[SOURCE DATA]

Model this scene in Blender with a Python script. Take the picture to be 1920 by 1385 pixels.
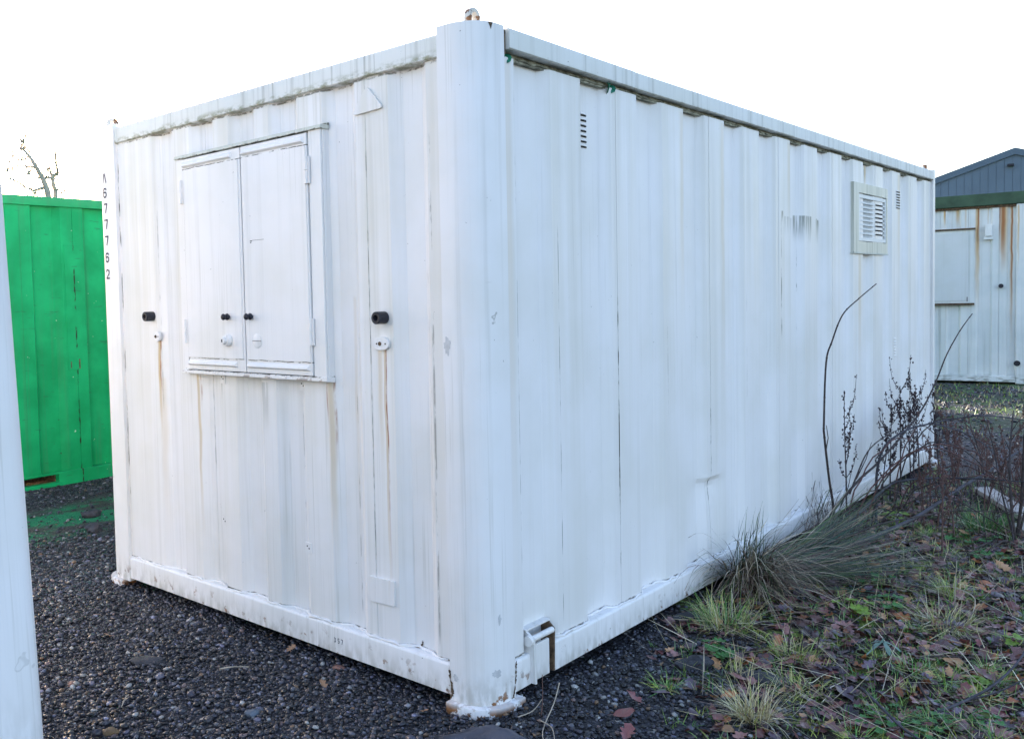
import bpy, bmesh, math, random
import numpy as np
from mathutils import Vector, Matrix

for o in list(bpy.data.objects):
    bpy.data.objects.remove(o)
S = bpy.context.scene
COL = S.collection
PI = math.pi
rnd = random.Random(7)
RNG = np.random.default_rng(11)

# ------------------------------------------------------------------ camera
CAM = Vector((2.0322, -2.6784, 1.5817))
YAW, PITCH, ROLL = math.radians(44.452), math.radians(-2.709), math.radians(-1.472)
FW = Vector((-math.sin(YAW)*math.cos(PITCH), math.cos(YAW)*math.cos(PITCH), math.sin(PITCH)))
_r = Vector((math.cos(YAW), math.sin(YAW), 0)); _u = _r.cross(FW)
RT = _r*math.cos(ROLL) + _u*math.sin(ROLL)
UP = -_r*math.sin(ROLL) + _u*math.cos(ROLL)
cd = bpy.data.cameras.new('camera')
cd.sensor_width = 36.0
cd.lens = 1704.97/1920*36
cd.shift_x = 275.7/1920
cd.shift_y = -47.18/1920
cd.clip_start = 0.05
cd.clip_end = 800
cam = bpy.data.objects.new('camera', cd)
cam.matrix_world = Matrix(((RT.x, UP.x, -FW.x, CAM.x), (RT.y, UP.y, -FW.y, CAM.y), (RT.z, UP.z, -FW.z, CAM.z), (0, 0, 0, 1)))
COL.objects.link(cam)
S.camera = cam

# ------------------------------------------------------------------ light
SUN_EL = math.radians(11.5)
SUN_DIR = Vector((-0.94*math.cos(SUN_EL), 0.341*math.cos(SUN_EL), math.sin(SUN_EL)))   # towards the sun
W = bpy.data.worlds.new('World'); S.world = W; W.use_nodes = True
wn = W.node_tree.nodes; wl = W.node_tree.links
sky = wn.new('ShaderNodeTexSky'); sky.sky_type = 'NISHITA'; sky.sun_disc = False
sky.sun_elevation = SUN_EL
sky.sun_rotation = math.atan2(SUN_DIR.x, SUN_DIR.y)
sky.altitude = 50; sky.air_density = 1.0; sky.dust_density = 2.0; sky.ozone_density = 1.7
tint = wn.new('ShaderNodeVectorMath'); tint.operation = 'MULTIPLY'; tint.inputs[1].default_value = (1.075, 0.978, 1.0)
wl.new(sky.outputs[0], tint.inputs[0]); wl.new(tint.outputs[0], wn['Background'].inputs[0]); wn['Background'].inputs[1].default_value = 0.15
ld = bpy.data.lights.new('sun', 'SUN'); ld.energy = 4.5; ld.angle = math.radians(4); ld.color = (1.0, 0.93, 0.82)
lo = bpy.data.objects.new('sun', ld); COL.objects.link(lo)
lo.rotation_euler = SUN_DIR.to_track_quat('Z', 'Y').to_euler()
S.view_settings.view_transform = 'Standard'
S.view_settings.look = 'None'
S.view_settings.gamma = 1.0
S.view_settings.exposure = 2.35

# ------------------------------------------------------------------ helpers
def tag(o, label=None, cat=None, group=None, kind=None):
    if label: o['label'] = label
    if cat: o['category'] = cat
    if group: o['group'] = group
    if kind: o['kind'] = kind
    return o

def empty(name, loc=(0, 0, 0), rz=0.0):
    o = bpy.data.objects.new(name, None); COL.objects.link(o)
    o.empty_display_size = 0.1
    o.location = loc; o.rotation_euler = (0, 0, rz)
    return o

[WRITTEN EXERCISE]
Please restate the material above line by line, exactly, beginning at its first line and ending with the line that contains "RNG = np.random.default_rng(11)", without any pictures.

[WRITTEN RESPONSE]
Model this scene in Blender with a Python script. Take the picture to be 1920 by 1385 pixels.
import bpy, bmesh, math, random
import numpy as np
from mathutils import Vector, Matrix

for o in list(bpy.data.objects):
    bpy.data.objects.remove(o)
S = bpy.context.scene
COL = S.collection
PI = math.pi
rnd = random.Random(7)
RNG = np.random.default_rng(11)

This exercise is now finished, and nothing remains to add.